The Militant (logo)  
   Vol. 70/No. 35           September 18, 2006  
 
 
Pentagon succeeds in test of ‘missile shield’
Targets China, N. Korea
(front page)
 
BY RÓGER CALERO  
The U.S. military carried out a successful anti-ballistic missile test September 1. It was another step by Washington toward building a weapons system that could shoot down incoming long-range missiles, and give U.S. imperialism nuclear first-strike capacity.

The test came a few days after a visit to Alaska by Russian defense minister Sergei Ivanov, who met with U.S. defense secretary Donald Rumsfeld at Fort Greeley. The bulk of the ground-based interceptors for the system are located there.

Following the meeting, Ivanov told reporters at an August 27 news conference that he and Rumsfeld discussed “missile defense cooperation,” among other issues.

Washington has drawn a number of governments—more and more including Moscow—into collaboration in establishing the missile shield, offering them inclusion in a U.S. nuclear umbrella the system is designed to establish.

Rumsfeld made no attempt to disguise which states are among the prime targets of this effort.

“We’ve seen very recently in the press a good deal of activity in North Korea with respect to ballistic missiles…and in Iran, with their public desire to have a nuclear program and their reasonably advanced missile capabilities,” Rumsfeld told the media August 27. “We’ve also seen, I’m told, something in the neighborhood of 4,000 missiles launched by Hezbollah into northern Israel…. So it’s clear that the problem of the proliferation of ballistic missile technologies and weapons of mass destruction technologies is a real one.”

In the press conference with his Russian counterpart, Rumsfeld also said Washington was exploring the possibility of improving its own ballistic missile arsenal by creating an intercontinental missile with a conventional warhead instead of a nuclear one. He said it doesn’t matter that those facing such an attack might assume it was facing a nuclear assault since “there are only a few countries that would have the ability to do anything about it.”
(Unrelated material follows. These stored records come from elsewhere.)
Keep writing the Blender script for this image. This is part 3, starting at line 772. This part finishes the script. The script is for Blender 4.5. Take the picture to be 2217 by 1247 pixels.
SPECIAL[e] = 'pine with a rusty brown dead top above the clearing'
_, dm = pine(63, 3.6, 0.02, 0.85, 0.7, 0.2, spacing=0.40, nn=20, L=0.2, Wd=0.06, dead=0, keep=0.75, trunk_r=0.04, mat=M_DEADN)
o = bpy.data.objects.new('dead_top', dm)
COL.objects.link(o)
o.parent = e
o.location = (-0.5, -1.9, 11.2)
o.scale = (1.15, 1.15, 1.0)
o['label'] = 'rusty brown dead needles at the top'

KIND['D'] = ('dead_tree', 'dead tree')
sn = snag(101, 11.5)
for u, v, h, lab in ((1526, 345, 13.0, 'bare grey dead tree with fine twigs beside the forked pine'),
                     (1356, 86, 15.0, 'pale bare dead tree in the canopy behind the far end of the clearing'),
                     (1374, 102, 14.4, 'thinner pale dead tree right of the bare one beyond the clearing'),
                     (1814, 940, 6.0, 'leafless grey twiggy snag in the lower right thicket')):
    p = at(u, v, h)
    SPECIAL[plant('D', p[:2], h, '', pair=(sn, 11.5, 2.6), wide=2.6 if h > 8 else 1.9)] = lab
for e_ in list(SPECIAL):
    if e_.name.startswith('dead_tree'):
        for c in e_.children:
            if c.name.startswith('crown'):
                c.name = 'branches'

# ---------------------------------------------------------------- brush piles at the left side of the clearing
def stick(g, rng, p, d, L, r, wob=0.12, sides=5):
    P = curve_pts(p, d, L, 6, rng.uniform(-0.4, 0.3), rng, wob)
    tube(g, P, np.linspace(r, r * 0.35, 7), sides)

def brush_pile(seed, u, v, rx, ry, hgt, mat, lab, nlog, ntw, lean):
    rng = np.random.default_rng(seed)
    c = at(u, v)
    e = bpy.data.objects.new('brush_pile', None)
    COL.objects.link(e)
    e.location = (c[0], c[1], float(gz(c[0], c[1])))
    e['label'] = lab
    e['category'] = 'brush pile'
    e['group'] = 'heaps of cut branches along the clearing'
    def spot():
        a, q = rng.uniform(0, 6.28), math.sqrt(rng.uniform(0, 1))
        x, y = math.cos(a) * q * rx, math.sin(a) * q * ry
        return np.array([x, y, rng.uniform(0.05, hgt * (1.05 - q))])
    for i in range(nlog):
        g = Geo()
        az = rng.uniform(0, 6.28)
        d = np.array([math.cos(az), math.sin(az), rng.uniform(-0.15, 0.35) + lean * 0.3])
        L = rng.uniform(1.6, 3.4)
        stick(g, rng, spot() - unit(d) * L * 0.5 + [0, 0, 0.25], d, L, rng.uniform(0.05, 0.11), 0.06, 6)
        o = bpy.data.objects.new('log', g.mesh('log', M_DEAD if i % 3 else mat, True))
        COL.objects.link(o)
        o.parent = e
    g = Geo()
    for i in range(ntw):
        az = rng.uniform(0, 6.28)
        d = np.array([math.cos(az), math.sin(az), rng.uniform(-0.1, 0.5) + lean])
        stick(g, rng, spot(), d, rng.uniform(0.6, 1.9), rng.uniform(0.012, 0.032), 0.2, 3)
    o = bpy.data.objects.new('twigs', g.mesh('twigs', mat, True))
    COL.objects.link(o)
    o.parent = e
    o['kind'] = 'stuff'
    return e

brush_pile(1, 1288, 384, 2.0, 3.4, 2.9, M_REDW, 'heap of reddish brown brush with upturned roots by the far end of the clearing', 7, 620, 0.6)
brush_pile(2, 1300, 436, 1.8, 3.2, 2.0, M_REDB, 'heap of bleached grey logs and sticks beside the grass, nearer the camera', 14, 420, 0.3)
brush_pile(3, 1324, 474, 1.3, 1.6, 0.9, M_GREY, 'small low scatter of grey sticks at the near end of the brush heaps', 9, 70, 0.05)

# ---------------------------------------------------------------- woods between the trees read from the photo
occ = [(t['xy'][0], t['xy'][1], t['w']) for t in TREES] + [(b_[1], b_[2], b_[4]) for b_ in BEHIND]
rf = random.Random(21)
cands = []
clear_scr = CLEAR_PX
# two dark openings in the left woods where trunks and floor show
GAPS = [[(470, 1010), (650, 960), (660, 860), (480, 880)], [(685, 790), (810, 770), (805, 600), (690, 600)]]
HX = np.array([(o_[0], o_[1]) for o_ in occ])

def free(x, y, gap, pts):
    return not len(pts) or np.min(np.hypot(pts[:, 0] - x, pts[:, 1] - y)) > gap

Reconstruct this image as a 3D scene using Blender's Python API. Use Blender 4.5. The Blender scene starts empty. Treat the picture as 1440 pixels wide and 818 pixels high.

The target missile in the test was launched from Alaska and reportedly followed a trajectory similar to the path a missile fired from north Korea might follow in an attack on West Coast cities. It was shot down by an interceptor missile launched from Vandenberg Air Force Base in California, reported the September 2 Washington Post.

The test is “about as close as we can come to an end-to-end test of our long-range missile defense system,” said U.S. Air Force Lt. Gen. Henry Obering.

Washington has received the strongest support for the missile weapons system from the Japanese rulers. In late June, Tokyo and Washington signed an agreement to jointly produce antiballistic missiles, and to deploy Patriot Advanced Capability-3 (PAC-3) missiles on U.S. bases in Japan. The U.S. military has also positioned Aegis-class ships off the Korean coast equipped with radar to detect missile launches.

The Indian government has offered its strong backing for the missile shield as well. “Many forget that Mr. Bush spent his first nine months in office thinking up ways to contain China, which he branded a ‘strategic competitor,’” said the August 31 Financial Times. “One such method was to boost funding for Star Wars II, an anti-ballistic missile system that—if it ever worked—would partly be aimed at blunting China’s nuclear reach. India was one of the first countries to welcome the system,” noted the Financial Times.

The next test, which will include “real-world” conditions, such as using decoys and other countermeasures to try to confuse the “kill vehicle,” is scheduled for December, according to Lieutenant General Obering.